Pub Crawl Survival Tips

Only about 30 hours left until the Benson Pub Crawl 2008, so I thought I would post some lessons learned from previous adventures (See Exhibits A and B).

1) Pace yourself - This is probably the most important piece of advice in anything you do in your life: getting through college, sex, marriage, and of course, pub crawls. Last year's Benson crawl would have been more enjoyable for a certain friend of mine, who I will refer to as the Hebrew Hammer, if we had not started the crawl with the following drinks in the first 15 minutes:
Double Captain and Coke
Jager Bomb
Unless you want to go to bed earlier than your babysitter is putting your kids to sleep, avoid what I now refer to as a "suicide start".

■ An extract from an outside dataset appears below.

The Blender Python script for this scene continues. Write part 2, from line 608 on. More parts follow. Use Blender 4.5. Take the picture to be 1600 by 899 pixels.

2) Avoid lengthy discussions with surly regulars - Bar crawls that take you to fancy bars that have a cover charge can get expensive. Plus, why pay to hang out with a bunch of douchebags your own age, when there's a bar right around the corner where you can hang out with douchebags your parents' age for free. Becuase of this, some of the best and worst things that happened in previous crawls were directly related to someone trying to be friendly, and start a conversation with one of the natives. If you do not heed this warning, you may be exposed to the following:
- A biker's bare ass
- Highly slurred insults and profanity
- Proof that if you ever become severely brain damaged from a head injury, that you can always hang out in a local bar and harass pub crawlers.

3) Observe the code of silence - One of the most psychologically damaging effects on bar patrons and staff who are not part of a pub crawl is the sudden influx of humanity that a well-promoted crawl can bring to a bar. You can double mindfuck these poor bastards by denying any relationship between the 40 people who simultaneously ended up in the bar. It makes them think there was an invasion or something, and when all parties involved deny association, it makes them feel like they are in a David Lynch movie. But, not the one with the hot lesbian sex.